» Material to process:
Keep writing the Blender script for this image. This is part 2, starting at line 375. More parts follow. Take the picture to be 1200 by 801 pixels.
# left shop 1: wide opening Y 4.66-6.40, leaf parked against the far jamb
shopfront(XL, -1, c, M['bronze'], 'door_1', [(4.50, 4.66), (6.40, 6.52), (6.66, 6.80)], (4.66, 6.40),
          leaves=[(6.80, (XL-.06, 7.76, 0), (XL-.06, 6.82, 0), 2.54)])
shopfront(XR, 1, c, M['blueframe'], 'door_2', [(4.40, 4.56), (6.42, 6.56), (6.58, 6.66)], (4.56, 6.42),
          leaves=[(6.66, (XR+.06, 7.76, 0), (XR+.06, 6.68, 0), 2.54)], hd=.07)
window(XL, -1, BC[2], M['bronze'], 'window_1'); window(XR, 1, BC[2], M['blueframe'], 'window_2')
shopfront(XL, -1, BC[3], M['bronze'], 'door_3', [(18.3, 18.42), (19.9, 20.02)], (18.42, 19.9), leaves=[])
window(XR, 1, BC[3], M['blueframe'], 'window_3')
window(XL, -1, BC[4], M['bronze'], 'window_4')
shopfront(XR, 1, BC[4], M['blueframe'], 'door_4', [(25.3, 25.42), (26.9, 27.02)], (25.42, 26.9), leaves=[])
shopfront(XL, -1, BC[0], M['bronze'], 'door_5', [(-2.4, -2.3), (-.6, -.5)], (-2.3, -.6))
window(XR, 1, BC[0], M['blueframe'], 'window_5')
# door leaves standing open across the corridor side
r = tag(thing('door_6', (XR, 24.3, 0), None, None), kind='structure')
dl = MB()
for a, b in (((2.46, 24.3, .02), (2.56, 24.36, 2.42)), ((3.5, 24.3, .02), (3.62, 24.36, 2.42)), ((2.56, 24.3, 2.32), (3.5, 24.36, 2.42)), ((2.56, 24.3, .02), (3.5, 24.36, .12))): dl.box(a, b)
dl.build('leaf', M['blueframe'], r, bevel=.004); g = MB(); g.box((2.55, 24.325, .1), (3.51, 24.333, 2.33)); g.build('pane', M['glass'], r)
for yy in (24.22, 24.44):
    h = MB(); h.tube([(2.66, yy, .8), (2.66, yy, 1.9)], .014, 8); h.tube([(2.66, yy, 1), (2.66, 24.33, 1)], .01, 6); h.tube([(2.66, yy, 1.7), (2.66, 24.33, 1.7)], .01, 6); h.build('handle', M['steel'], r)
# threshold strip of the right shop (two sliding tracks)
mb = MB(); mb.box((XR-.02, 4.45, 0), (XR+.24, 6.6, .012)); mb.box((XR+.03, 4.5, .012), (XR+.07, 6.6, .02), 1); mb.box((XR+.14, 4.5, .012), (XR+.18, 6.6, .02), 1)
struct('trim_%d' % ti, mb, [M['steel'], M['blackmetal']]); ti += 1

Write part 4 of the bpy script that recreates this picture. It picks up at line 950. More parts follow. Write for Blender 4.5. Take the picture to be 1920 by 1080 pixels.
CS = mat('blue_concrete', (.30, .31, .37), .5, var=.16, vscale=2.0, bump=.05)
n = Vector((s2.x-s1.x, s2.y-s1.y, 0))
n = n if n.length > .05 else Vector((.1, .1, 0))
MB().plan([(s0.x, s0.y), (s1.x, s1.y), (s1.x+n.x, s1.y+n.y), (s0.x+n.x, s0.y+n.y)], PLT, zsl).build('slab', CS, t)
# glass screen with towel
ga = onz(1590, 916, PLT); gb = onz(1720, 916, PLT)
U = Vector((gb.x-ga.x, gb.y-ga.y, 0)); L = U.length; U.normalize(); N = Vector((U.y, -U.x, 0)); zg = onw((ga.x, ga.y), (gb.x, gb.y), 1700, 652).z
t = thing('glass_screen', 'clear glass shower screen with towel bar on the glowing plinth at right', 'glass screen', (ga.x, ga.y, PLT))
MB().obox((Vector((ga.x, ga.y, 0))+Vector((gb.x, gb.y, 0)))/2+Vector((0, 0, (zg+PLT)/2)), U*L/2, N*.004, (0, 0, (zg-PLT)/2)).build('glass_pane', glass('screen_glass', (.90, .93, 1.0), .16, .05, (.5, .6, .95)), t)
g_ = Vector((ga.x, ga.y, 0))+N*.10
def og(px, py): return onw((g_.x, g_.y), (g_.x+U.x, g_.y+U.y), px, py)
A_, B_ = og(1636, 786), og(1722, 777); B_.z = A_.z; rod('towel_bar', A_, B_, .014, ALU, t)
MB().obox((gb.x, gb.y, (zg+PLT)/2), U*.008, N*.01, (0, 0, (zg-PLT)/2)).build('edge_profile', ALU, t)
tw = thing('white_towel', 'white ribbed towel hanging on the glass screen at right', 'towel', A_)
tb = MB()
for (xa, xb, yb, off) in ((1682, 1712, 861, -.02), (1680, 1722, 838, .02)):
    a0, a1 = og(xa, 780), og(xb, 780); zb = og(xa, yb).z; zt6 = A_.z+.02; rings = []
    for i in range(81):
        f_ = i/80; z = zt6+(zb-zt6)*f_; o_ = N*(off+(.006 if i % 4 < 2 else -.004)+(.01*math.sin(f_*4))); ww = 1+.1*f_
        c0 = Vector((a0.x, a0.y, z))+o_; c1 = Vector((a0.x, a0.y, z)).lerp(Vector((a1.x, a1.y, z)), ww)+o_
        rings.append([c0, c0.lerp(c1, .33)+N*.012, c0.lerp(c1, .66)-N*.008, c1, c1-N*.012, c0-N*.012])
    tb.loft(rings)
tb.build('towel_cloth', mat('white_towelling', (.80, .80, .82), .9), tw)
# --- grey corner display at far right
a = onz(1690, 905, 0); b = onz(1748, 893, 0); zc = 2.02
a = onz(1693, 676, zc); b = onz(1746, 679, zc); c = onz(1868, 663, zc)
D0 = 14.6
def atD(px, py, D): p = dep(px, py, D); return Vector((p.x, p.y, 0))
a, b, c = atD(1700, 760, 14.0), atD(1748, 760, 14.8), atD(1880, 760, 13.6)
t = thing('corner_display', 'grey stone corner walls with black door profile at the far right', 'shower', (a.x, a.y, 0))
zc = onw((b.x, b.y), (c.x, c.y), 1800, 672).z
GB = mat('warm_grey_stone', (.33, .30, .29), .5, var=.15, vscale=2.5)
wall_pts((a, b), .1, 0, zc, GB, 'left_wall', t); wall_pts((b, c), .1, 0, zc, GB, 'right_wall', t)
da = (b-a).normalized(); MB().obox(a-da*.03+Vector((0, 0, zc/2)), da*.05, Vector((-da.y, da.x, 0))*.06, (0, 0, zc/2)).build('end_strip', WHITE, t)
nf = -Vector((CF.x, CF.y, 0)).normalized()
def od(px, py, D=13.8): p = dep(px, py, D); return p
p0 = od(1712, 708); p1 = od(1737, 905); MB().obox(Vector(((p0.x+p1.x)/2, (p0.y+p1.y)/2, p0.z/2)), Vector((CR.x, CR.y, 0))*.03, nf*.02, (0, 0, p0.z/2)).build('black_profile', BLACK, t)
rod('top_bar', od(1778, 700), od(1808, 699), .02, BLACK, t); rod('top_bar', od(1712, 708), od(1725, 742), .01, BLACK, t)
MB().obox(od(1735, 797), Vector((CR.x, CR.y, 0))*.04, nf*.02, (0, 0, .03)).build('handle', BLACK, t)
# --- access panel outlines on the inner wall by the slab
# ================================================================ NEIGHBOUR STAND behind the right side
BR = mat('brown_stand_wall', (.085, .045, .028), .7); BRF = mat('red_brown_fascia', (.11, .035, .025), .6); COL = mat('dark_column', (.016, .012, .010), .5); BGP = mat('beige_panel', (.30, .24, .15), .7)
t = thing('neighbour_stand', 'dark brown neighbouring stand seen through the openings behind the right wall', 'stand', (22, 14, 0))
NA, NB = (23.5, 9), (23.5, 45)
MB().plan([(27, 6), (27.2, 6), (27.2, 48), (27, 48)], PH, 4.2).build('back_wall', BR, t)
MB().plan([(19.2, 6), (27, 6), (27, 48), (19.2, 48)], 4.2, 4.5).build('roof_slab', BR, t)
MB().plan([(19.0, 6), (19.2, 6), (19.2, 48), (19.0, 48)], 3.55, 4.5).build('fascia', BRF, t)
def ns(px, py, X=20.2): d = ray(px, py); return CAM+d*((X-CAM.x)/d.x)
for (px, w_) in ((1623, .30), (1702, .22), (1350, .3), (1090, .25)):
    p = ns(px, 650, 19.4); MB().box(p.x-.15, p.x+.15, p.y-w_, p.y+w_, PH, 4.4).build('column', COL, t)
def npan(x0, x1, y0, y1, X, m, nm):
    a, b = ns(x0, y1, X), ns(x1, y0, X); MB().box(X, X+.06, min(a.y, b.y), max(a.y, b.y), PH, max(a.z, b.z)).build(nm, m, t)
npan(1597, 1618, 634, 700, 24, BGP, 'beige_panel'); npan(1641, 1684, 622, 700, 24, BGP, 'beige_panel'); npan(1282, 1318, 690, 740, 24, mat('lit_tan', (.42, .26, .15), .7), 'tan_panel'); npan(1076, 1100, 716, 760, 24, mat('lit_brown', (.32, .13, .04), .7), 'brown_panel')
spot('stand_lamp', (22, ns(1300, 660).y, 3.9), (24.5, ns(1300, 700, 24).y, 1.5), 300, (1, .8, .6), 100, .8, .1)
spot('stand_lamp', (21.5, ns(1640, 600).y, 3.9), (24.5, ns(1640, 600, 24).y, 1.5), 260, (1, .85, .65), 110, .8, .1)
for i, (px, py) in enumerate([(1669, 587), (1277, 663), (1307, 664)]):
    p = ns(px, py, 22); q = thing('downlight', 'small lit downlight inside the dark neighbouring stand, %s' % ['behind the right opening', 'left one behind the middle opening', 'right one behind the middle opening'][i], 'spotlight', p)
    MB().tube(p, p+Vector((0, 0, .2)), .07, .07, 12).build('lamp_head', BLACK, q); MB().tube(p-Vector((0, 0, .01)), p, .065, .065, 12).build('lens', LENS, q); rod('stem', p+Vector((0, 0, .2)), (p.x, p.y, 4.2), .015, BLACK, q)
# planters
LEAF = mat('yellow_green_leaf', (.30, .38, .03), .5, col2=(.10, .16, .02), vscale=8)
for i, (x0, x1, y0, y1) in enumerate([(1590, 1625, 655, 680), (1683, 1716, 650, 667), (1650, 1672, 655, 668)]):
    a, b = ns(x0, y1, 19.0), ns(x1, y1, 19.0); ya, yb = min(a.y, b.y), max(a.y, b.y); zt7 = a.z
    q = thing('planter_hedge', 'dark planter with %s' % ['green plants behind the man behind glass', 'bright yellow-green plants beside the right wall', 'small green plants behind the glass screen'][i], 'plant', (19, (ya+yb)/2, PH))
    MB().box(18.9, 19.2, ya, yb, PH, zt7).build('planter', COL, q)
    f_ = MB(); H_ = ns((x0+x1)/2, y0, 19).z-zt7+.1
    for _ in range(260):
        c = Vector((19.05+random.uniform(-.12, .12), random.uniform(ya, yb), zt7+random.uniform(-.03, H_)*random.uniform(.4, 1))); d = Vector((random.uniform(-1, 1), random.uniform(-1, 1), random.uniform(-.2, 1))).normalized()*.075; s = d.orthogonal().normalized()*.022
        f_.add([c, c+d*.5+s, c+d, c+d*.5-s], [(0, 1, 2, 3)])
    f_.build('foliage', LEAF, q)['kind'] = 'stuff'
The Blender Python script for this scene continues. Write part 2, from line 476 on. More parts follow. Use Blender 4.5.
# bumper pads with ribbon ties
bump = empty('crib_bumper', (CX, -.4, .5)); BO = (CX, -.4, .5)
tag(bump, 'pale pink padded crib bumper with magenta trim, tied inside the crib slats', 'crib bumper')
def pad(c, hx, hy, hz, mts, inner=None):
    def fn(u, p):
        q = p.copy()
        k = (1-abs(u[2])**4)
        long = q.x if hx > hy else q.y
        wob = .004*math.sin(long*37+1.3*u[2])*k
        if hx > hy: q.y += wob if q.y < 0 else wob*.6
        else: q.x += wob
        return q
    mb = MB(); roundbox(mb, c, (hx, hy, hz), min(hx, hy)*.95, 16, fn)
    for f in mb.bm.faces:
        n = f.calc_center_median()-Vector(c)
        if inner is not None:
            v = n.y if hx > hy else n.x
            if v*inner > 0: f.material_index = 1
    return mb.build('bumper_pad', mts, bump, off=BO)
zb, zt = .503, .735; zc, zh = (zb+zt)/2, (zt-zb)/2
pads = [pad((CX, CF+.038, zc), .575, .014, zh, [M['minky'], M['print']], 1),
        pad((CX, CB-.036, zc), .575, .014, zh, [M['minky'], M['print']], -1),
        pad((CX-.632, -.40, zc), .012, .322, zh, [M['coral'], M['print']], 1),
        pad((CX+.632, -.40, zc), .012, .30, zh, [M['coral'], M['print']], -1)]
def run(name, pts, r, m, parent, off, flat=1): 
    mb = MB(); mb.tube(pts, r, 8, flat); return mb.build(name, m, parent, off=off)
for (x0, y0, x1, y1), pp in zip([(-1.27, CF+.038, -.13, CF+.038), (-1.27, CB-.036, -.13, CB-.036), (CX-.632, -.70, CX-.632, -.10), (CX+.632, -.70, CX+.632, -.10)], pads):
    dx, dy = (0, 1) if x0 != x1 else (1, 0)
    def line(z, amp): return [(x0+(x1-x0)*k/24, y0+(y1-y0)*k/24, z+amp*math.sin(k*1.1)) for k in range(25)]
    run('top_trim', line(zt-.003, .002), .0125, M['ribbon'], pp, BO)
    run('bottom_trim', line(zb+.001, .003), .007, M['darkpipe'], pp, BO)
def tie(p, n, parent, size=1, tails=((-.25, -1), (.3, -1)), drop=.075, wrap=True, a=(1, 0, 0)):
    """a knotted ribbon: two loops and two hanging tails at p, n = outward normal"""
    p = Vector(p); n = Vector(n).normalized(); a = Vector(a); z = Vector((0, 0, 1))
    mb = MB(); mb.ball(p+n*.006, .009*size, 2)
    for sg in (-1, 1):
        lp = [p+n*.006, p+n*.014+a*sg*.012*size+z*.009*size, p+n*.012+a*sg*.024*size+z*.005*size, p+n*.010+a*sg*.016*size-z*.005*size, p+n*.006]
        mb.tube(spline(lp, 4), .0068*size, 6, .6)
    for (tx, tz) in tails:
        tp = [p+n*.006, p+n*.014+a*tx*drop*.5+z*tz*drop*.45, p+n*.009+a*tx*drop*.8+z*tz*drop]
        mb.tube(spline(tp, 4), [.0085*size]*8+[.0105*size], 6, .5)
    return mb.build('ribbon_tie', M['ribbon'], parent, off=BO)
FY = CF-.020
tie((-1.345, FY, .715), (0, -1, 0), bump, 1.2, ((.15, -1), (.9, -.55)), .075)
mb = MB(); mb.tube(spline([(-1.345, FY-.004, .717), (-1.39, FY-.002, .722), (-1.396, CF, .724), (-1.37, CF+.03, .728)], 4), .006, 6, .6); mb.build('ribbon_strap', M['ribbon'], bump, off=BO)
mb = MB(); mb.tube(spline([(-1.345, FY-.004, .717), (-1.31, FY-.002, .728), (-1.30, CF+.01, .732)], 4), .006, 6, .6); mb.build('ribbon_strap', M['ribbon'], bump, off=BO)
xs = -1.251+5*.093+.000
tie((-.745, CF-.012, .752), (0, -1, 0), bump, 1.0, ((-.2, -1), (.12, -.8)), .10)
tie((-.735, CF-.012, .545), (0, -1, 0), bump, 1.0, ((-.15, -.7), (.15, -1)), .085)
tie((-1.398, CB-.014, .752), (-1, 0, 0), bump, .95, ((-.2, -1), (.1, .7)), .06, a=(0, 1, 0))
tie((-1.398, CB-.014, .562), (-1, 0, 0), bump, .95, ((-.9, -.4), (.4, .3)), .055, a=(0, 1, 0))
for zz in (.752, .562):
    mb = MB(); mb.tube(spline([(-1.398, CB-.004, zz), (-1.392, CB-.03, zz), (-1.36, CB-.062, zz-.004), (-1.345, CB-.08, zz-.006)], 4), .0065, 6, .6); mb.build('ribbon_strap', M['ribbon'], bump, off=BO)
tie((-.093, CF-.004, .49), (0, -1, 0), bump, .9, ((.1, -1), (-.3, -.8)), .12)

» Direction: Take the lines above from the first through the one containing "struct('trim_%d' % ti, mb, [M['steel'], M['blackmetal']]);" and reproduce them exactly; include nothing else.

» Answer in full:
Keep writing the Blender script for this image. This is part 2, starting at line 375. More parts follow. Take the picture to be 1200 by 801 pixels.
# left shop 1: wide opening Y 4.66-6.40, leaf parked against the far jamb
shopfront(XL, -1, c, M['bronze'], 'door_1', [(4.50, 4.66), (6.40, 6.52), (6.66, 6.80)], (4.66, 6.40),
          leaves=[(6.80, (XL-.06, 7.76, 0), (XL-.06, 6.82, 0), 2.54)])
shopfront(XR, 1, c, M['blueframe'], 'door_2', [(4.40, 4.56), (6.42, 6.56), (6.58, 6.66)], (4.56, 6.42),
          leaves=[(6.66, (XR+.06, 7.76, 0), (XR+.06, 6.68, 0), 2.54)], hd=.07)
window(XL, -1, BC[2], M['bronze'], 'window_1'); window(XR, 1, BC[2], M['blueframe'], 'window_2')
shopfront(XL, -1, BC[3], M['bronze'], 'door_3', [(18.3, 18.42), (19.9, 20.02)], (18.42, 19.9), leaves=[])
window(XR, 1, BC[3], M['blueframe'], 'window_3')
window(XL, -1, BC[4], M['bronze'], 'window_4')
shopfront(XR, 1, BC[4], M['blueframe'], 'door_4', [(25.3, 25.42), (26.9, 27.02)], (25.42, 26.9), leaves=[])
shopfront(XL, -1, BC[0], M['bronze'], 'door_5', [(-2.4, -2.3), (-.6, -.5)], (-2.3, -.6))
window(XR, 1, BC[0], M['blueframe'], 'window_5')
# door leaves standing open across the corridor side
r = tag(thing('door_6', (XR, 24.3, 0), None, None), kind='structure')
dl = MB()
for a, b in (((2.46, 24.3, .02), (2.56, 24.36, 2.42)), ((3.5, 24.3, .02), (3.62, 24.36, 2.42)), ((2.56, 24.3, 2.32), (3.5, 24.36, 2.42)), ((2.56, 24.3, .02), (3.5, 24.36, .12))): dl.box(a, b)
dl.build('leaf', M['blueframe'], r, bevel=.004); g = MB(); g.box((2.55, 24.325, .1), (3.51, 24.333, 2.33)); g.build('pane', M['glass'], r)
for yy in (24.22, 24.44):
    h = MB(); h.tube([(2.66, yy, .8), (2.66, yy, 1.9)], .014, 8); h.tube([(2.66, yy, 1), (2.66, 24.33, 1)], .01, 6); h.tube([(2.66, yy, 1.7), (2.66, 24.33, 1.7)], .01, 6); h.build('handle', M['steel'], r)
# threshold strip of the right shop (two sliding tracks)
mb = MB(); mb.box((XR-.02, 4.45, 0), (XR+.24, 6.6, .012)); mb.box((XR+.03, 4.5, .012), (XR+.07, 6.6, .02), 1); mb.box((XR+.14, 4.5, .012), (XR+.18, 6.6, .02), 1)
struct('trim_%d' % ti, mb, [M['steel'], M['blackmetal']]); ti += 1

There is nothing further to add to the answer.